At the end of the second week of the New York Film Festival, I'm still looking
for Wim Wenders. At the party for the press to meet the directors, somebody
spread the rumor that he's on a train or boat or plan with Lars von Trier
(the director of "Breaking the Waves," whose fear of travelling
is legendary).
So I instead of star-gazing, I took a good look at the program - this year's
smorgasbord. The New York Film Society will always hear carping about the
selection of films, and this year is no different: too much Hollywood, not
enough indies, where's the third world, why don't we have more French, Italian,
Russian, Slovakian, Balkan, Asian, blah-blah-blah?

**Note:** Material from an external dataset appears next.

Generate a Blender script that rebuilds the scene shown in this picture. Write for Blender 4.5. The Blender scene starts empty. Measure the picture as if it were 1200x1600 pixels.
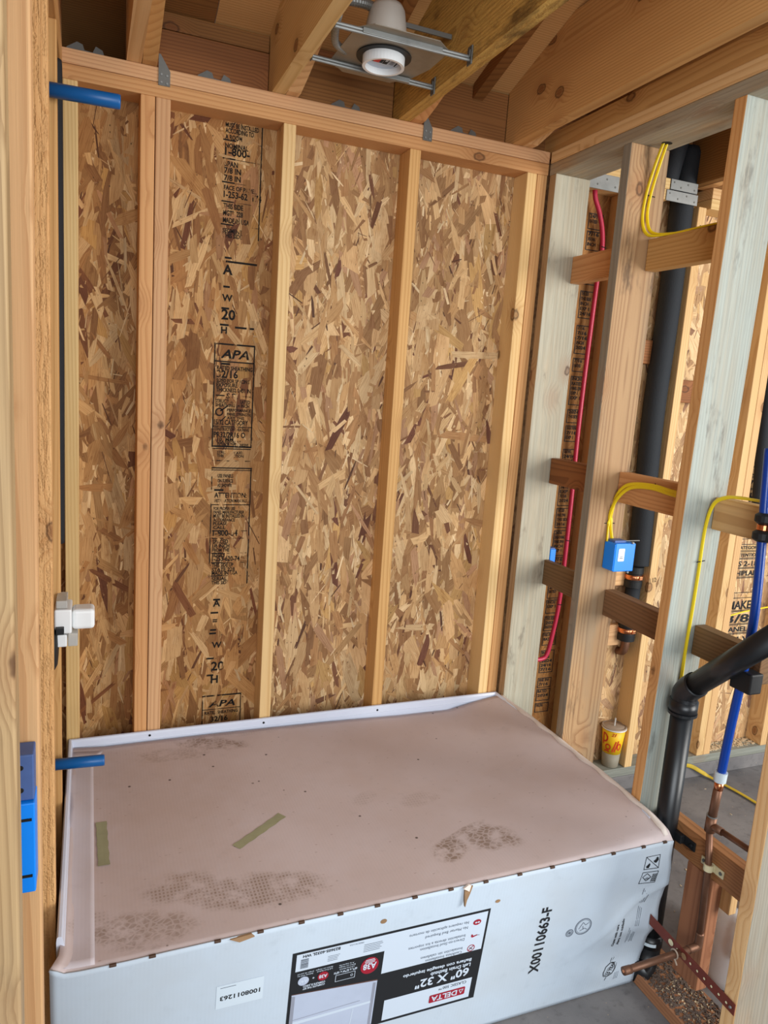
import bpy, bmesh, math, random
from mathutils import Vector, Matrix
random.seed(7)
SC = bpy.context.scene
COL = SC.collection
PI = math.pi

# ------------------------------------------------------------------ camera, sky, lights, exposure
cam_d = bpy.data.cameras.new('camera'); cam = bpy.data.objects.new('camera', cam_d); COL.objects.link(cam)
cam_d.sensor_fit = 'VERTICAL'; cam_d.sensor_height = 36.0; cam_d.lens = 1142.69/1600*36.0
cam_d.clip_start = 0.02
def cam_axes(a, b, c):
    f = Vector((math.sin(a)*math.cos(b), math.cos(a)*math.cos(b), -math.sin(b)))
    r0 = Vector((math.cos(a), -math.sin(a), 0)); u0 = r0.cross(f)
    return math.cos(c)*r0+math.sin(c)*u0, -math.sin(c)*r0+math.cos(c)*u0, f
_r, _u, _f = cam_axes(0.387774543, 0.170564083, 0.0690438996)
_m = Matrix((_r, _u, -_f)).transposed().to_4x4(); _m.translation = Vector((0.0688505, -2.2833432, 1.6451966))
cam.matrix_world = _m
SC.camera = cam

world = bpy.data.worlds.new('overcast_sky'); SC.world = world; world.use_nodes = True
bg = world.node_tree.nodes['Background']; bg.inputs[0].default_value = (0.78, 0.89, 1.0, 1); bg.inputs[1].default_value = 0.56

def area(name, loc, target, sx, sy, power, col):
    d = bpy.data.lights.new(name, 'AREA'); d.shape = 'RECTANGLE'; d.size = sx; d.size_y = sy; d.energy = power; d.color = col
    o = bpy.data.objects.new(name, d); COL.objects.link(o); o.location = loc
    o.rotation_euler = (Vector(target)-Vector(loc)).to_track_quat('-Z', 'Y').to_euler(); return o
area('daylight_opening_right', (3.9, -3.4, 1.7), (1.6, 0.0, 1.1), 1.8, 2.2, 115, (1.0, 0.97, 0.92))
area('daylight_opening_behind', (-0.2, -4.6, 1.9), (0.8, -0.4, 0.9), 2.4, 2.2, 95, (0.93, 0.97, 1.0))

SC.view_settings.view_transform = 'Standard'; SC.view_settings.look = 'None'
SC.view_settings.gamma = 1.0; SC.view_settings.use_curve_mapping = False
SC.view_settings.exposure = 0.36

# ------------------------------------------------------------------ helpers
def s2l(c): return tuple(((v/255)/12.92 if v/255 <= .04045 else ((v/255+.055)/1.055)**2.4) for v in c)
AX = {'Z': Matrix.Identity(3),
      'X': Matrix(((0,0,1),(0,1,0),(-1,0,0))),
      'Y': Matrix(((1,0,0),(0,0,1),(0,-1,0)))}
def link(name, me, parent, loc, rot, mats):
    o = bpy.data.objects.new(name, me); COL.objects.link(o)
    if parent is not None: o.parent = parent
    pl = Vector((0,0,0)); q = parent
    while q is not None: pl = pl+q.location; q = q.parent
    o.location = Vector(loc)-pl
    if rot is not None: o.rotation_euler = rot.to_euler()
    for m in (mats if isinstance(mats, (list, tuple)) else [mats]):
        if m is not None: me.materials.append(m)
    return o
def wpos(o):
    v = Vector((0,0,0))
    while o is not None: v = v+o.location; o = o.parent
    return v
def obj(name, bm, mats, parent=None, axis='Z', smooth=False, origin=None, recalc=True):
    """bm holds world coordinates; the object's local z runs along axis"""
    if origin is None:
        if parent is not None: origin = wpos(parent)
        else:
            xs = [v.co for v in bm.verts]
            origin = Vector((sum(v.x for v in xs)/len(xs), sum(v.y for v in xs)/len(xs), min(v.z for v in xs)))
    M = AX[axis]; Mi = M.transposed()
    if parent is not None and axis != 'Z':   # board: own origin in its middle
        xs = [v.co for v in bm.verts]; n = len(xs)
        origin = Vector((sum(v.x for v in xs)/n, sum(v.y for v in xs)/n, sum(v.z for v in xs)/n))
    origin = Vector(origin)
    for v in bm.verts: v.co = Mi @ (v.co-origin)
    if recalc: bmesh.ops.recalc_face_normals(bm, faces=bm.faces[:])
    me = bpy.data.meshes.new(name); bm.to_mesh(me); bm.free()
    if smooth:
        for p in me.polygons: p.use_smooth = True
    return link(name, me, parent, origin, M if axis != 'Z' else None, mats)
def tag(o, label=None, cat=None, group=None, kind=None):
    for k, v in (('label', label), ('category', cat), ('group', group), ('kind', kind)):
        if v: o[k] = v
    return o
def empty(name, loc, label, cat, group=None, kind=None):
    o = bpy.data.objects.new(name, None); COL.objects.link(o); o.location = loc; o.empty_display_size = .05
    return tag(o, label, cat, group, kind)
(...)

I myself once took issue with "New Directors/New Films" for "pork-barrel
programming," to wit: there was an overt lack of consistency to that
festival. You could easily guess which committee member had insisted on
which film. The deals and swaps were all too apparent. That's not a problem
with The New York Film Festival, although it too is programmed by a committee.
The Festival only has some 30 slots to fill, and it has to satisfy all its
constituents, Francophiles and indie-freaks alike. And it's doing a rather
good job, to be fair.
This year's program reminds me of what I call "zoo theory" - each
kind in its own proper cage. There's are sufficient Asian films to reflect
the quality of film in that part of the world. There are few enough Canadian
films. There's the pro-forma French junk. Even an Austrian film that is,
typically, too long (why must German-language films remind us of the length
of the war?) There's the aging auteur Antonioni, and the unripe Nick Gomez.
There's ballet and homosexuality. And sufficient independent films to reflect
the range of talent from Richard Linklater's ultra-hip "Suburbia,"
with its lifestyle commentary, to Billy Bob Thornton's compellingly tragic
"Sling Blade."
A small complaint - and not too many people will share this - is that I
was at Cannes and much of the New York program is skimmed off the competition
list there.
My main kvetch is about "Vertigo." Does anybody recall that only
a decade ago a Universal Studios executive named Jim Katz pulled Hitchcock
films out of the vault, spiffed them up and released them? I remember seeing
"Vertigo" in the mid-80s at the Toronto Film Festival and sitting
next to Rex Reed, who, when the last vertiginous shot had carried us into
a psychological stratosphere, stood, brushed his hands and said of Kim Novak,
"She always was a little too ripe." (Have a heart!)
Anyway, showing "Vertigo" as part of the New York Festival is
pure sentimental slop. Instead, they could have made room for a nifty little
movie like "Naked Acts". Or that other....oh, well, there I go
being the noodge festival freak nobody likes.
Pace, Lincoln Center - you may have lost Wim, but you've got your vitality.